Trump tem repetido que “democratas tratam o voto dos negros como se eles fossem garantidos”.
Referência em estatística eleitoral, Nate Silver escreveu anteontem que a análise de Burn-Murdoch sugere de fato uma “hemorragia” no apoio dos afro-americanos aos democratas. Mas também pondera que a fonte central do jornalista em 2024, uma pesquisa New York Times/Universidade Siena que mostra apoio de “apenas” 55% dos eleitores negros a Biden, não ouviu gente o suficiente (980 pessoas) para conclusões lapidares.
No QG de Trump, a discussão aumentou o ímpeto do grupo sulista que defende a escolha de um companheiro de chapa negro, como o senador Tim Scott, da Carolina do Sul, em contraponto à vice-presidente Kamala Harris. E o ex-presidente fez barulho ao afirmar, em uma associação conservadora de afro-americanos no estado de Soctt, que estes o entendem bem, “pois, como eu, sofrem perseguição da Justiça”.
— O tiro saiu pela culatra, realçou o privilégio branco dele: negros e negras sabemos que, se fôssemos nós com dezenas de processos na costas, estaríamos presos ou mortos, não em campanha pela Casa Branca — disse Albright, da BVM.
Ele reconhece a “falta de animação com a reeleição” de Biden entre negros.

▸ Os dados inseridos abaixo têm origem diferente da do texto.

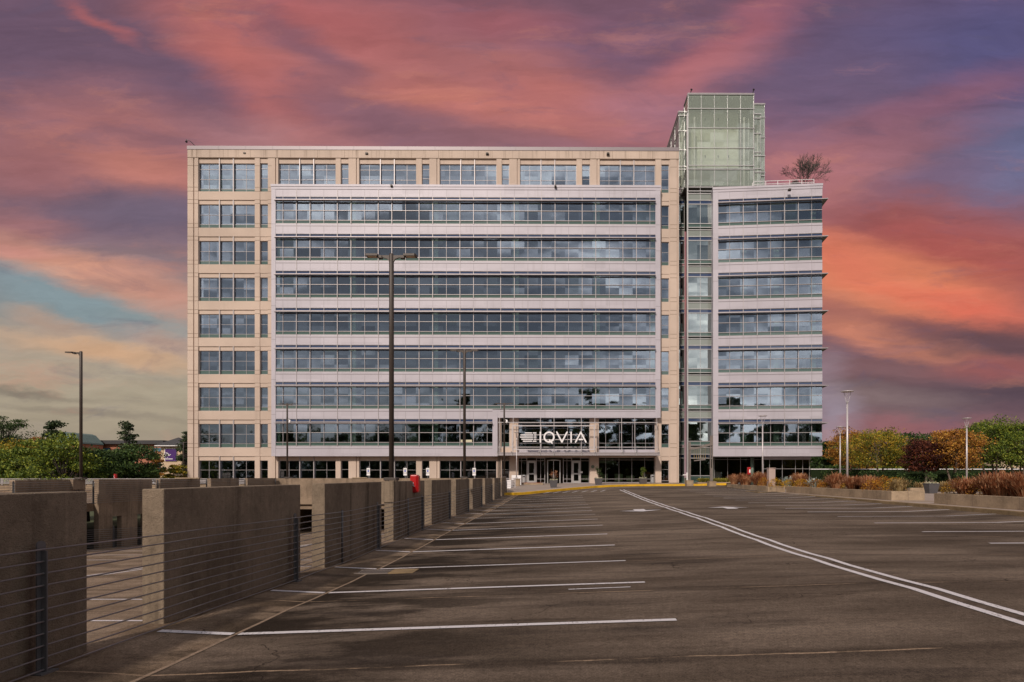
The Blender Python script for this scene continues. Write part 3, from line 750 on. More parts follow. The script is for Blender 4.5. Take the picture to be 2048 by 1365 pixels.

E que os jovens não sentiram a recuperação da economia, com o preço dos aluguéis os lembrando todo mês das sequelas da inflação alta:
— Mas ligamos, batemos em portas, nas redes sociais, e esses fatores não levaram a uma migração para Trump.
Só se saberá o resultado real da investida republicana no voto negro, estrato central da coalizão democrata, em novembro, mas o avanço já pauta a estratégia de grupos que trabalham em sintonia com a Casa Branca no alistamento de eleitores, como o Swing Left, com mais de um milhão de militantes.
— A matemática na Pensilvânia, por exemplo, inclui contrabalançar eventual aumento de abstenção do voto negro em Filadélfia com aumento proporcional nos subúrbios de eleitores motivados pela defesa do direito ao aborto — contou Mete Egeman, coordenador regional.
Em Detroit, o reverendo Robert Smith Jr. relembrou, antes de votar em Biden, os encontros com fiéis que agendou na Igreja Batista New Bethel este ano: quatro. Virão mais:
— Neles, nos energizamos ao revisitar as mensagens supremacistas e o culto à ganância. Votaremos sim em peso mais uma vez, e contra Trump.